At a time when some Americans are talking about increasing government support for journalism, here’s an interesting new study that adds a useful data point to the discussion: When governments provide financial support to nonprofit organizations, 73 percent of the extra money is counterbalanced by a decline in support from private donors. In other words, the value of government money received is decreased by a reduction in funds from elsewhere.
The paper is by Jim Andreoni of UC San Diego and A. Abigail Payne of Canada’s McMaster University, and it examines over 8,000 nonprofit organizations. The idea that government funding reduces private giving is not new, but this paper attempts to figure out why — and how — the trade-off occurs. Is it because private donors think that government grants eliminate their own need to give — the idea that they “already gave at the office” through their tax dollars? Or is it because getting government money causes nonprofits to relax, to reduce how aggressively they pursue outside money through fundraising?
Andreoni and Payne come down squarely on the side of the latter — it’s primarily nonprofits’ own reduction of their own fundraising efforts that lead to less outside support, not any change of heart by donors. When the government gives, nonprofits take that as an opportunity to cut back on fundraising, even though fundraising is highly cost-effective; the paper finds an average $5 return in gifts for every $1 spent on raising money. Reducing fundraising may save some cash in the short term, but it doesn’t appear to be a smart strategy.
If charity managers find fund-raising a “necessary evil,” or fear it may hurt their evaluation from charity watchdog groups, then a government grant will allow them to redirect efforts from fund-raising to providing charitable services. This means that after getting a grant, charities may simply cut back fund-raising.
The paper finds that for every $1,000 given through a government grant, nonprofits reduce their spending on fundraising by an average of $137. But that decrease leads to a drop of $772 in donor gifts. (The paper found that, contrary to the fears of some, government grants encourage outside donors to give instead of discouraging them — but the impact is small, only about $45 per $1,000 in government grants.)
In other words, adding it all together, $1,000 in government money only nets out to $410 in the end, on average.
The study didn’t look specifically at nonprofits engaged in journalism, and it’s difficult to apply its findings directly to the ongoing debate over government support for news.
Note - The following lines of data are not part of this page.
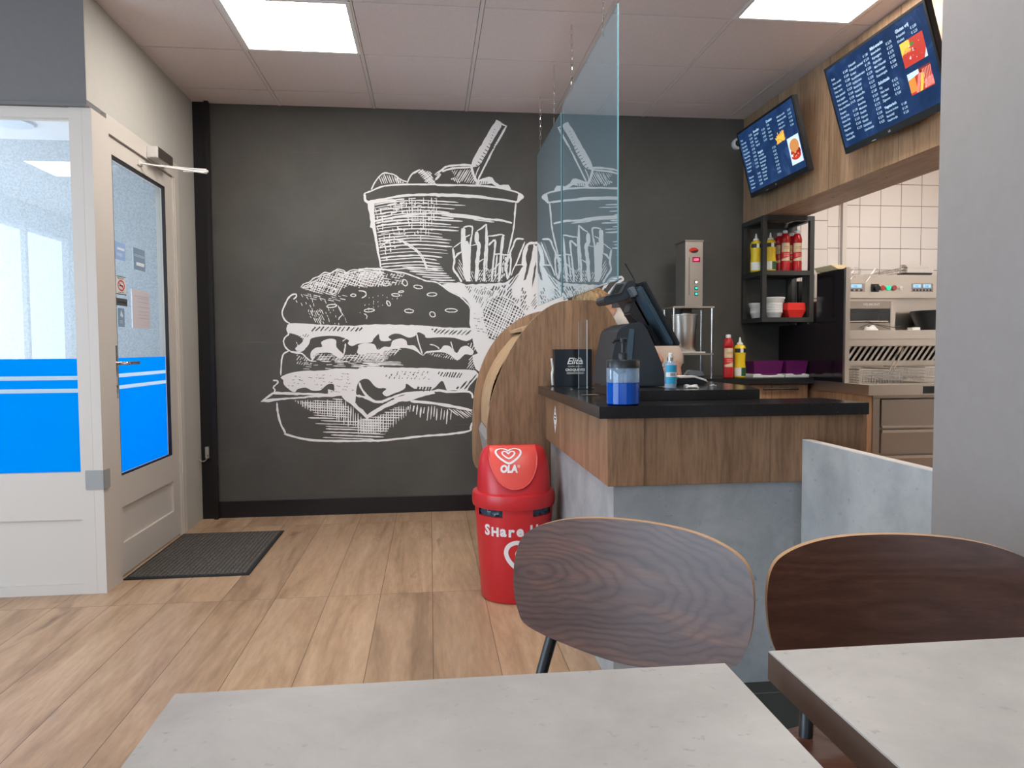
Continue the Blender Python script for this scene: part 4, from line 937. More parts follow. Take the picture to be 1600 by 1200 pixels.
# acrylic stand seen edge-on
p = aty(907, 606, 3.25)
t = thing('acrylic_sign_stand', 'clear acrylic sign stand seen edge-on in front of the black box', 'stand', (p.x, 3.2, .9156))
b = B(); x = p.x
v = [b.verts.new(q) for q in ((x, 3.12, .918), (x, 3.30, .918), (x, 3.30, 1.215), (x, 3.12, 1.215), (x+.004, 3.12, .918), (x+.004, 3.30, .918), (x+.004, 3.30, 1.215), (x+.004, 3.12, 1.215))]
for f, m_ in (((0, 3, 2, 1), 0), ((4, 5, 6, 7), 0), ((0, 4, 7, 3), 1), ((1, 2, 6, 5), 1), ((3, 7, 6, 2), 1)): b.faces.new([v[i] for i in f]).material_index = m_
obj('plate', b, [ACRYL, AEDGE], t)
obj('foot', bx(x-.06, x+.055, 3.12, 3.30, .9156, .9185), [ACRYL], t)
# tape roll / white ring device
p = aty(944, 588, 3.42)
t = thing('tape_dispenser', 'grey round tape dispenser between the black box and soap bottle', 'tape dispenser', (p.x+.01, 3.2, .9156))
cxx = .835; b = lathe(B(), [(.052, 0), (.052, .045), (.03, .045)], (cxx, 3.15, .970), 28, 'y'); lathe(b, [(.028, -.002), (.028, .002)], (cxx, 3.15, .97), 24, 'y', mi=1); obj('roll', b, [GREYPL, BLKPL], t, smooth=True)
b = prism(B(), [(.76, .9156), (.905, .9156), (.905, .95), (.86, .985), (.80, 1.0), (.765, .985)], 'xz', 3.20, 3.235); obj('housing', b, WHT, t, bevel=.004)
# metal clip on the worktop
b = B(); poly(b, [(.565, 2.735), (.605, 2.715), (.64, 2.725), (.62, 2.75)], lambda x, y: (x, y, .9170)); prism(b, [(.57, 2.735), (.63, 2.72), (.64, 2.74)], 'xy', .9157, .9165)
tag(obj('paper_slip', b, M('brown_paper_slip', (.30, .24, .18), .7)), 'small brown slip of paper lying left of the soap bottle', 'paper')
# hand sanitizer
cx, cy, z0 = .842, 2.50, .9496
t = thing('sanitizer_bottle', 'slim clear sanitizer bottle with light blue label right of the register', 'bottle', (cx, cy, z0))
b = lathe(B(), [(.019, 0), (.021, .003), (.021, .086), (.012, .094), (.010, .098)], (cx, cy, z0), 28); obj('flask', b, BOTCLR, t, smooth=True)
b = lathe(B(), [(.0195, .004), (.0195, .016), (.0, .0165)], (cx, cy, z0), 24); obj('residue', b, MILKY, t, smooth=True)
b = B(); n = 14
for mi, za, zb_ in ((0, .018, .042), (1, .042, .058), (0, .058, .083)):
    for k in range(n):
        a, a2 = [-2.7+2.3*q/n for q in (k, k+1)]; b.faces.new([b.verts.new((cx+.0216*math.cos(q), cy+.0216*math.sin(q), z0+z)) for q, z in ((a, za), (a2, za), (a2, zb_), (a, zb_))]).material_index = mi
for k in range(6):
    a = -1.9+k*.14; b.faces.new([b.verts.new((cx+.0219*math.cos(q), cy+.0219*math.sin(q), z0+z)) for q, z in ((a, .045), (a+.07, .045), (a+.07, .055), (a, .055))]).material_index = 2
obj('label', b, [BLUEP, WHTL, BLKL], t)
b = lathe(B(), [(.010, .094), (.011, .11)], (cx, cy, z0), 20); obj('collar', b, CHROME, t, smooth=True)
b = lathe(B(), [(.0065, .11), (.0075, .113), (.0075, .124), (.005, .126)], (cx, cy, z0), 16); obj('nozzle', b, WHT, t, smooth=True)

# cash register: stand, screen, customer display, aerial
t = thing('cash_register', 'black touchscreen cash register seen from behind on the raised slab', 'cash register', (.75, 2.7, .9495))
def px(pts, y): return [(lambda q: (q.x, q.z))(aty(a, c, y)) for a, c in pts]
b = prism(B(), px([(952, 603.5), (957, 560), (966, 517), (972, 512), (986, 505), (1003, 502.5), (1012, 515), (1024, 542), (1034, 566), (1040, 590), (1041, 603.5)], 2.62), 'xz', 2.62, 2.90)
for v in b.verts: v.co.z = max(v.co.z, .9495)
obj('stand', b, CHARPL, t, bevel=.004)
b = prism(B(), px([(983, 513.5), (990.5, 515), (987, 560), (982, 600), (973, 600), (978, 548)], 2.62), 'xz', 2.612, 2.6195); obj('stand_trim', b, SLATEPL, t, bevel=.001)
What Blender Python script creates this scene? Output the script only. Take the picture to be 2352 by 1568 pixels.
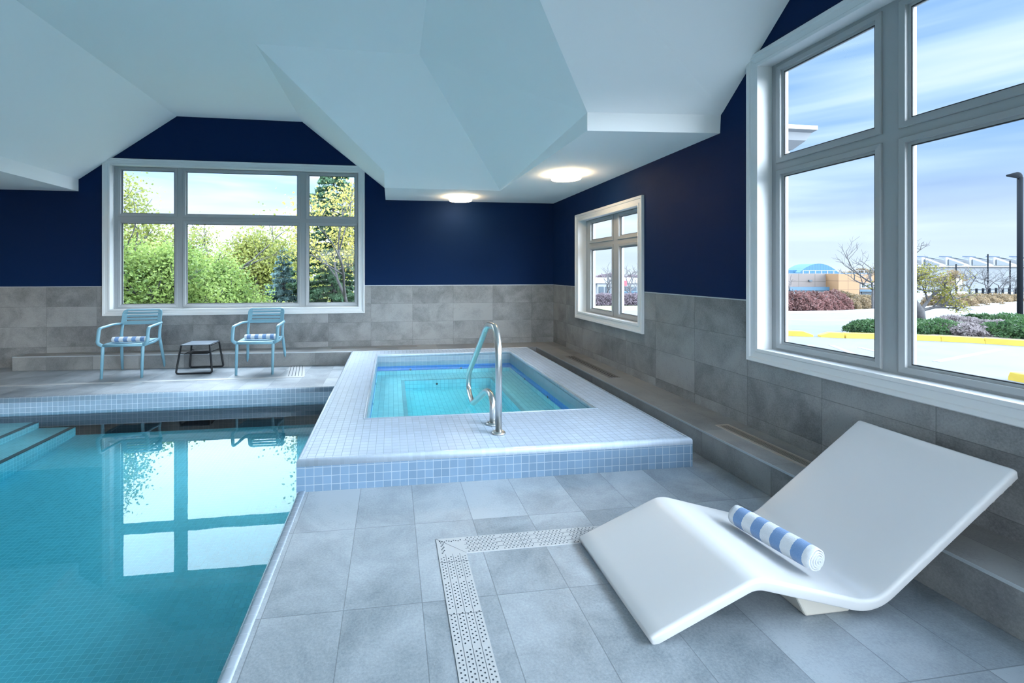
import bpy, bmesh, math, random
import numpy as np
from mathutils import Vector, Matrix, noise
R = math.radians
random.seed(7)
rng = np.random.default_rng(11)
scene = bpy.context.scene
for o in list(bpy.data.objects):
    bpy.data.objects.remove(o, do_unlink=True)
COL = scene.collection

# ------------------------------------------------------------------ camera
TH = math.atan(148 / 1045.33)
cd = bpy.data.cameras.new('camera')
cam = bpy.data.objects.new('camera', cd)
COL.objects.link(cam)
cam.location = (0, 0, 1.4)
cam.rotation_euler = (R(90), 0, -TH)
cd.sensor_fit = 'HORIZONTAL'
cd.sensor_width = 36
cd.lens = 36 * 1045.33 / 2352
cd.shift_x = 128 / 2352
cd.shift_y = -160 / 2352
cd.clip_start = .05
cd.clip_end = 600
scene.camera = cam

# ------------------------------------------------------------------ node helpers
class N:
    """small wrapper that makes node graphs short to write"""
    def __init__(s, tree): s.t = tree
    def node(s, kind, **kw):
        n = s.t.nodes.new(kind)
        for k, v in kw.items(): setattr(n, k, v)
        return n
    def put(s, sock, v):
        if isinstance(v, bpy.types.NodeSocket): s.t.links.new(v, sock)
        elif v is not None: sock.default_value = v
    def math(s, op, a, b=None, c=None, clamp=False):
        n = s.node('ShaderNodeMath', operation=op, use_clamp=clamp)
        for i, v in enumerate((a, b, c)):
            if v is not None: s.put(n.inputs[i], v)
        return n.outputs[0]
    def smooth(s, v, a, b, lo=0., hi=1.):
        n = s.node('ShaderNodeMapRange', interpolation_type='SMOOTHSTEP')
        for i, x in enumerate((v, a, b, lo, hi)): s.put(n.inputs[i], x)
        return n.outputs[0]
    def mix(s, f, a, b, mode='MIX'):
        n = s.node('ShaderNodeMix', data_type='RGBA', blend_type=mode)
        s.put(n.inputs[0], f); s.put(n.inputs[6], col4(a)); s.put(n.inputs[7], col4(b))
        return n.outputs[2]
    def noise(s, vec, scale, detail=4, rough=.5, dist=0.):
        n = s.node('ShaderNodeTexNoise')
        if vec is not None: s.put(n.inputs['Vector'], vec)
        n.inputs['Scale'].default_value = scale; n.inputs['Detail'].default_value = detail
        n.inputs['Roughness'].default_value = rough; n.inputs['Distortion'].default_value = dist
        return n.outputs[0]
    def ramp(s, f, stops):
        n = s.node('ShaderNodeValToRGB')
        s.put(n.inputs[0], f)
        e = n.color_ramp.elements
        e[0].position, e[0].color = stops[0][0], col4(stops[0][1])
        e[1].position, e[1].color = stops[-1][0], col4(stops[-1][1])
        for p, c in stops[1:-1]:
            x = e.new(p); x.color = col4(c)
        return n.outputs[0]
    def sep(s, v):
        n = s.node('ShaderNodeSeparateXYZ'); s.put(n.inputs[0], v); return n.outputs
    def comb(s, x, y, z):
        n = s.node('ShaderNodeCombineXYZ')
        for i, v in enumerate((x, y, z)): s.put(n.inputs[i], v)
        return n.outputs[0]

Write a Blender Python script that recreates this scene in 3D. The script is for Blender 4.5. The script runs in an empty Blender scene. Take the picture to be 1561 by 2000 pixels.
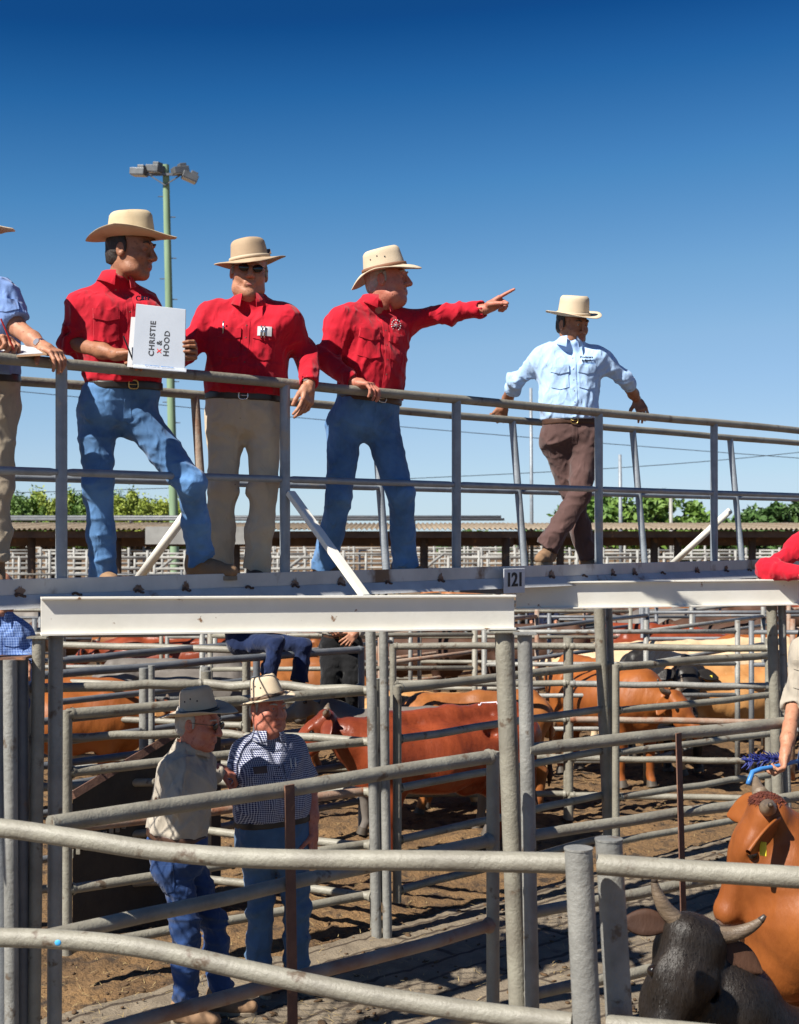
import bpy, bmesh, math, random
import numpy as np
from mathutils import Vector, Matrix, Quaternion
from mathutils.bvhtree import BVHTree
random.seed(7)
SC = bpy.context.scene
COL = SC.collection
# ------------------------------------------------------------------ camera
CAMH = 2.67                    # eye height above the yard floor
FPX, CX, HY = 2778.0, 780.5, 1035.0
cd = bpy.data.cameras.new('camera'); cam = bpy.data.objects.new('camera', cd); COL.objects.link(cam)
cam.location = (0, 0, CAMH); cam.rotation_euler = (math.radians(90), 0, 0)
cd.sensor_fit = 'VERTICAL'; cd.sensor_height = 36; cd.lens = 36 * FPX / 2000
cd.shift_y = 35 / 2000; cd.clip_start = 0.05; cd.clip_end = 3000
cd.dof.use_dof = True; cd.dof.focus_distance = 7.9; cd.dof.aperture_fstop = 5.6
SC.camera = cam
# ------------------------------------------------------------------ sky, sun, exposure
SUN_EL, SUN_AZ = math.radians(47), math.radians(-131)     # azimuth clockwise from +Y
w = bpy.data.worlds.new('World'); SC.world = w; w.use_nodes = True
nt = w.node_tree; nt.nodes.clear()
sky = nt.nodes.new('ShaderNodeTexSky'); sky.sky_type = 'NISHITA'; sky.sun_disc = False
sky.sun_elevation = SUN_EL; sky.sun_rotation = SUN_AZ
sky.air_density = 0.7; sky.dust_density = 0.0; sky.ozone_density = 1.0; sky.altitude = 0
# the photograph's deep, polarised-looking blue: a per-channel tone curve on the sky's own colour
bg = nt.nodes.new('ShaderNodeBackground'); bg.inputs[1].default_value = 0.10
wo = nt.nodes.new('ShaderNodeOutputWorld'); dn = nt.nodes.new('ShaderNodeVectorMath'); up_ = nt.nodes.new('ShaderNodeVectorMath')
dn.operation = up_.operation = 'SCALE'; dn.inputs['Scale'].default_value = .1; up_.inputs['Scale'].default_value = 10
cv = nt.nodes.new('ShaderNodeRGBCurve'); cv.mapping.use_clip = False; cv.mapping.extend = 'HORIZONTAL'
_l = lambda v: ((v / 255 + .055) / 1.055) ** 2.4
for ch_, src, dst in ((0, (96, 102, 114, 132, 149, 188, 222, 250), (18, 38, 74, 116, 142, 174, 194, 202)), (1, (121, 129, 143, 163, 180, 214, 236, 250), (74, 102, 136, 167, 184, 206, 219, 223)), (2, (158, 166, 180, 198, 210, 226, 240), (136, 163, 191, 211, 221, 233, 240))):
    c_ = cv.mapping.curves[ch_]
    pts_ = [(0, 0)] + [(_l(a), _l(b)) for a, b in zip(src, dst)]
    while len(c_.points) < len(pts_): c_.points.new(.5, .5)
    for p_, (a, b) in zip(c_.points, pts_): p_.location = (a, b * .56); p_.handle_type = 'VECTOR'
cv.mapping.update()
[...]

Check out the full paper for much more detail. But if I were in charge of a nonprofit news organization, here’s what I’d take away from Andreoni and Payne:
— Government help is not a cure-all. Even setting aside the very legitimate arguments over the wisdom or ethics of government support for news, it doesn’t appear to be quite the financial boon some are foreseeing, at least for nonprofit organizations more broadly.
— Fundraising is worth investing in. Andreoni and Payne say it’s surprising to economists that $1 spent on fundraising could lead to $5 in revenue, but it’s a robust finding that lines up with what the industry reports internally. They also point out that not every nonprofit approaches fundraising with the same sort of enthusiasm (the “necessarily evil”); those who find the task distasteful will pay for it in the pocketbook.
— Success in one source of revenue can’t lead to the abandonment of others. The smartest nonprofit news organizations are busy trying to build a multi-pronged model for financial sustainability — often blending advertising, sponsorship, small individual donors, money from big foundations, content-sharing alliances, and more. Over-reliance on any one source is dangerous; just ask the publisher of a major metro newspaper about classified advertising circa 1995.